**PROBLEM DETAILS**
Lines holding the string "scene" are the ones to copy from this listing.

**DATASET SECTION**
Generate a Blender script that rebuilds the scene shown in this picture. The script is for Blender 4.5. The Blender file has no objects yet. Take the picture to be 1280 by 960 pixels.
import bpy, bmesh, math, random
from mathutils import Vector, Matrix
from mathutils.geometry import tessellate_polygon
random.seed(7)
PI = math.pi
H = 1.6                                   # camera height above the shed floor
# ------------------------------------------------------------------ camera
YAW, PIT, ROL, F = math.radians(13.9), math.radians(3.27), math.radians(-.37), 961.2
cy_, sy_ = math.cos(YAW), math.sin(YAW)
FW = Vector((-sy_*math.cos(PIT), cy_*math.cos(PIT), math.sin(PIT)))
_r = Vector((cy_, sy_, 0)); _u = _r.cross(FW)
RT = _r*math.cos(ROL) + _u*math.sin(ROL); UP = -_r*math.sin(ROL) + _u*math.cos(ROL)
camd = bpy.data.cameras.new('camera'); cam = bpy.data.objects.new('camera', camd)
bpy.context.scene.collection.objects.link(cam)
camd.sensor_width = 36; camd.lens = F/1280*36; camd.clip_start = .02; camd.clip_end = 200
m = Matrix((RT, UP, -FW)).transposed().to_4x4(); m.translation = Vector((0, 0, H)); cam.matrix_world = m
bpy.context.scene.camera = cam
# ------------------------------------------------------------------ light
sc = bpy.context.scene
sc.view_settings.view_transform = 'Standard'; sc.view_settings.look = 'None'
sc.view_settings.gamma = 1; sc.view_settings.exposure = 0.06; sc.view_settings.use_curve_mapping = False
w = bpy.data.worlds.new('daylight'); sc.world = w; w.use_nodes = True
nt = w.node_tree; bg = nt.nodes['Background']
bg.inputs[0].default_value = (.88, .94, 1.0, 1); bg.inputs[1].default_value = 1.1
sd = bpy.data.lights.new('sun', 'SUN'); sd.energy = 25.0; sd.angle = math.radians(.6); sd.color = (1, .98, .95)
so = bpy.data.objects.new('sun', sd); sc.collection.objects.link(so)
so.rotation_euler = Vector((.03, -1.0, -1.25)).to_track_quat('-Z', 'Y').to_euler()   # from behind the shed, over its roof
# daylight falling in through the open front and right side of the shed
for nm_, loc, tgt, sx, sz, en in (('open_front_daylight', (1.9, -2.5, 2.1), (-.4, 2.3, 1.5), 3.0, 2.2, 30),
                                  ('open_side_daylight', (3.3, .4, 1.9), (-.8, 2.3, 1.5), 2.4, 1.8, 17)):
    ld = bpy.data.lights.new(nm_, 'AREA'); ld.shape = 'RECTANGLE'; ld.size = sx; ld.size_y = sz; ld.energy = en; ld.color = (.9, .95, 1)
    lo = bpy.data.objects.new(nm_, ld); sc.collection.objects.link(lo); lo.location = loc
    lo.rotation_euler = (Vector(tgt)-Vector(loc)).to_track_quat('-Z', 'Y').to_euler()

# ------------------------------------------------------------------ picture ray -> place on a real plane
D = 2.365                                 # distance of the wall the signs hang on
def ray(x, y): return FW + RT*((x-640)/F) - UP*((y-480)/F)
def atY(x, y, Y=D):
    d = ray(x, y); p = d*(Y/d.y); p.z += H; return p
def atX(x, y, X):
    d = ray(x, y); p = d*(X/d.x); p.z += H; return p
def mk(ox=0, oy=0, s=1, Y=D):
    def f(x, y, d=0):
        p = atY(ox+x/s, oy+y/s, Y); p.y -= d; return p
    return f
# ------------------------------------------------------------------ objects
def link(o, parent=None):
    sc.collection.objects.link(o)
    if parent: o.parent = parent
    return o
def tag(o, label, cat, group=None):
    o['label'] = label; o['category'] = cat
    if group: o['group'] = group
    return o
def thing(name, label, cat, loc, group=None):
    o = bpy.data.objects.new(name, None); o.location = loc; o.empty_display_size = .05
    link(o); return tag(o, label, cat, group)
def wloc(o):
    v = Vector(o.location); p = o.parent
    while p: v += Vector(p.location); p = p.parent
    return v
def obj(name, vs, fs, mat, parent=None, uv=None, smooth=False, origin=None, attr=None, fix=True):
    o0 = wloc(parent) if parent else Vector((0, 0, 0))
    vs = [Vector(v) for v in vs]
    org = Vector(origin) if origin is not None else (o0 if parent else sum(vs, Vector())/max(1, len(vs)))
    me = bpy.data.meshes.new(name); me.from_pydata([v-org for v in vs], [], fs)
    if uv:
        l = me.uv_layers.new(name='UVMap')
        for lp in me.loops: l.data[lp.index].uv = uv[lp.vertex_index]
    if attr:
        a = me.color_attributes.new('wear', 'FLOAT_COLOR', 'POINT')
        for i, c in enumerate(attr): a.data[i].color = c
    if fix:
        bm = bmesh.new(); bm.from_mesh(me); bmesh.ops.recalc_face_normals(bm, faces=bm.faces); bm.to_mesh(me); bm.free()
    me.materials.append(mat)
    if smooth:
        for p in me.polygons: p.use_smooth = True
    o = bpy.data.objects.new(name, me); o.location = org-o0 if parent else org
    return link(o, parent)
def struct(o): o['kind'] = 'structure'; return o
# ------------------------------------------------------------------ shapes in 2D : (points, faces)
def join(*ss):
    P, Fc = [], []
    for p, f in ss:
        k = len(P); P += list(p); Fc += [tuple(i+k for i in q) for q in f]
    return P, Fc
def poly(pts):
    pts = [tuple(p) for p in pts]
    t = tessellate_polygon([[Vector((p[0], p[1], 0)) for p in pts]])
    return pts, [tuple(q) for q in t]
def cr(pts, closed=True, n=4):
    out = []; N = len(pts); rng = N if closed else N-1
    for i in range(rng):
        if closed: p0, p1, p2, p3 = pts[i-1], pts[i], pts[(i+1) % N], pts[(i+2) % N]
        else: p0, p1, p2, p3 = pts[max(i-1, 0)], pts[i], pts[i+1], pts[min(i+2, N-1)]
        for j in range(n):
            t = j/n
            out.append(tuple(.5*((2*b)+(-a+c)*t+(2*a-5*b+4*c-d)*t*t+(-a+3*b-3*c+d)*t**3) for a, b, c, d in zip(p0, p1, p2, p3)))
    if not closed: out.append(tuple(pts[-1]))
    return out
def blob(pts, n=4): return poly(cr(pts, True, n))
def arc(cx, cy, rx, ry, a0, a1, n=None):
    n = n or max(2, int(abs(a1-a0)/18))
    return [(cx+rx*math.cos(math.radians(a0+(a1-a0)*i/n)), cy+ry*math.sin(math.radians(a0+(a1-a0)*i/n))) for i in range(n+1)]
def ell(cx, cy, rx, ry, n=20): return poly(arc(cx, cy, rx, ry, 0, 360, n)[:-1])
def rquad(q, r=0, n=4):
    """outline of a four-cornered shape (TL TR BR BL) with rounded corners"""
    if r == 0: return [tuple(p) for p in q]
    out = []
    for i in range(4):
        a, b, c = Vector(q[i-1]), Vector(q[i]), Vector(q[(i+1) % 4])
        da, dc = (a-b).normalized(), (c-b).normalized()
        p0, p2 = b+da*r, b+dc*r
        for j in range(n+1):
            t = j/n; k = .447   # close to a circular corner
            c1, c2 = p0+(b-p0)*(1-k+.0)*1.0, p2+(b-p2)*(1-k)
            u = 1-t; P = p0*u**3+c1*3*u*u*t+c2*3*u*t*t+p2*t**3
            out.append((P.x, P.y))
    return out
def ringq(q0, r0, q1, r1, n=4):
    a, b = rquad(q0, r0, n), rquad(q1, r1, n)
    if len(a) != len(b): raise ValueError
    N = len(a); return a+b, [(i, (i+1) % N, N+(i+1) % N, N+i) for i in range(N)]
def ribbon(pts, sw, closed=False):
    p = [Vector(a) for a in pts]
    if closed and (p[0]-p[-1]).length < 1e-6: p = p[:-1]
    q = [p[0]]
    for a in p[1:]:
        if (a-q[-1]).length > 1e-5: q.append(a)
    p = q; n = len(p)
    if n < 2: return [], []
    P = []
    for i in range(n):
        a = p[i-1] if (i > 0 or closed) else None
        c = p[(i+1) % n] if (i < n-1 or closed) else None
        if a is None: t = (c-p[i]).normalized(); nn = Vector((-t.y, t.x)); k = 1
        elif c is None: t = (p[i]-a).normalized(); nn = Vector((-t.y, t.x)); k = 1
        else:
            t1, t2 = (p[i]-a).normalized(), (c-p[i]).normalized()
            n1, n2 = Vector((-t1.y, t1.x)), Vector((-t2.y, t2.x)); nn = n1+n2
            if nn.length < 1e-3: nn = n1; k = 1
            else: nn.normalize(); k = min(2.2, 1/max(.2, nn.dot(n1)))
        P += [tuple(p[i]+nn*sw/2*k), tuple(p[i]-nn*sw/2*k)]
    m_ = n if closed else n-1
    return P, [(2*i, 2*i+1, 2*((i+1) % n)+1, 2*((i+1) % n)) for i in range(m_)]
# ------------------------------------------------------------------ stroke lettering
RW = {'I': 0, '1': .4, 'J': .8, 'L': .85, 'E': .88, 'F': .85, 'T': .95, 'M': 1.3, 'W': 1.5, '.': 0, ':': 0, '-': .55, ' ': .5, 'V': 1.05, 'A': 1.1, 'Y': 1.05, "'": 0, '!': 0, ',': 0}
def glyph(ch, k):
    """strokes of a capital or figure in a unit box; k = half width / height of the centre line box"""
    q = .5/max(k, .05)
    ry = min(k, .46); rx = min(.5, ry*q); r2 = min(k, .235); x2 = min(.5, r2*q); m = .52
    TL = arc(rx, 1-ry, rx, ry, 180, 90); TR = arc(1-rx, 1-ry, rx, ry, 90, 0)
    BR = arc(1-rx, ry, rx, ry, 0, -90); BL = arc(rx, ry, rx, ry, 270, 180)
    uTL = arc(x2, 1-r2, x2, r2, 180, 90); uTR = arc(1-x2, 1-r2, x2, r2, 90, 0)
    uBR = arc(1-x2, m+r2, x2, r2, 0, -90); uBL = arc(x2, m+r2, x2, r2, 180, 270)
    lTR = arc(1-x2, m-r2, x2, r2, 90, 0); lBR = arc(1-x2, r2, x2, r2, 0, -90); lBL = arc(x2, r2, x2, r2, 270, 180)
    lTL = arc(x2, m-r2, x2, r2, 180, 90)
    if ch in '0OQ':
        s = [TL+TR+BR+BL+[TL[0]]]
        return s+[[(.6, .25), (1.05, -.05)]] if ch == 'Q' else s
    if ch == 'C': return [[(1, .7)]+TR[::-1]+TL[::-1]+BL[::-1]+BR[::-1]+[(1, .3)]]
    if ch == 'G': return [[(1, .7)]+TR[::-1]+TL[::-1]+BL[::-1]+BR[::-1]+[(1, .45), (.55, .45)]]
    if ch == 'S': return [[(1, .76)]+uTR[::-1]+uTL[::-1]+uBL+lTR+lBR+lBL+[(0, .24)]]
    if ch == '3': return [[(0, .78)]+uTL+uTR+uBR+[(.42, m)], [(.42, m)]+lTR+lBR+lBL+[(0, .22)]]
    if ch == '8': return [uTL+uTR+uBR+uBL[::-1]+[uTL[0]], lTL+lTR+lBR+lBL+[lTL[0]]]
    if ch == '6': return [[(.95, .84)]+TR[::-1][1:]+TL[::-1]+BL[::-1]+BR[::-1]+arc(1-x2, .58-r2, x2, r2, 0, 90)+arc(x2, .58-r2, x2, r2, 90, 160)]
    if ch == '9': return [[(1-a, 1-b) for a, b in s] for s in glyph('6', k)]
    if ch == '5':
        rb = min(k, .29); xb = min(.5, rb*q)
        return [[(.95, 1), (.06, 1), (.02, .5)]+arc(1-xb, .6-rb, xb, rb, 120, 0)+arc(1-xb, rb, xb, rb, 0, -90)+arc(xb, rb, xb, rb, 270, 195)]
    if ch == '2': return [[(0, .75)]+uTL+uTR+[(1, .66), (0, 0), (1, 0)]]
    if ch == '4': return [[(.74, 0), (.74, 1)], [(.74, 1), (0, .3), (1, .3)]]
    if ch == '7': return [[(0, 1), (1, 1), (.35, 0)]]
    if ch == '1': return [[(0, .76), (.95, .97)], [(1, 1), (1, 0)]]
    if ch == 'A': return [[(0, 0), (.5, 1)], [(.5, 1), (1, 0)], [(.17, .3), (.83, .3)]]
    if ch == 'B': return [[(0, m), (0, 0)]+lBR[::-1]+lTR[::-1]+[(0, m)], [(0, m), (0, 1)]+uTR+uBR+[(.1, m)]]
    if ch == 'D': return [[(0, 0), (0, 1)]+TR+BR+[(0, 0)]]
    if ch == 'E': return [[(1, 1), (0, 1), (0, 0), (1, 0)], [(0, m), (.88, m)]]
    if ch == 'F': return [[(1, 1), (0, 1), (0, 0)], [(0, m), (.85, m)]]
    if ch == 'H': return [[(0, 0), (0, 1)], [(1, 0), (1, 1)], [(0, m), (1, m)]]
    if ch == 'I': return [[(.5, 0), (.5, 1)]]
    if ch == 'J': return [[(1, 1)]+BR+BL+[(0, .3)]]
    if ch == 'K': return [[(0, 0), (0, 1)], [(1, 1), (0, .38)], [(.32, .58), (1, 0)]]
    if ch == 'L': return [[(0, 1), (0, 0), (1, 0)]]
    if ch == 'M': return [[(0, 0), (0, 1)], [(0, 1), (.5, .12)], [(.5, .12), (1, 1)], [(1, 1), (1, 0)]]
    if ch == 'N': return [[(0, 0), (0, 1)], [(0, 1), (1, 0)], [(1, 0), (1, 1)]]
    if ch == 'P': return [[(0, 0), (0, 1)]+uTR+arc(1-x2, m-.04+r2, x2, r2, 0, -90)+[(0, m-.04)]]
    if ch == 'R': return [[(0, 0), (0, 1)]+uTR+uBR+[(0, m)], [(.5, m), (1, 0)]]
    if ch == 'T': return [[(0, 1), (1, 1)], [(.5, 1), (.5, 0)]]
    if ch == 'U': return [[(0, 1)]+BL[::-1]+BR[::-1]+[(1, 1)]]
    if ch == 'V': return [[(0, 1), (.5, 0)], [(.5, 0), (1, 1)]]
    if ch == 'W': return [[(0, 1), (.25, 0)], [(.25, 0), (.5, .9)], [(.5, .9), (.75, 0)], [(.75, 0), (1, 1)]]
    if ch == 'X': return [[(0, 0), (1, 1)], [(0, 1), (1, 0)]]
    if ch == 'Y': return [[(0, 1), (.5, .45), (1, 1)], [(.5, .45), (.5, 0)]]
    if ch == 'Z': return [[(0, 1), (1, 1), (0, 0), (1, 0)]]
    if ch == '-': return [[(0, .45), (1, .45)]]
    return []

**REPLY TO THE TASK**
Generate a Blender script that rebuilds the scene shown in this picture. The script is for Blender 4.5. The Blender file has no objects yet. Take the picture to be 1280 by 960 pixels.
bpy.context.scene.collection.objects.link(cam)
bpy.context.scene.camera = cam
sc = bpy.context.scene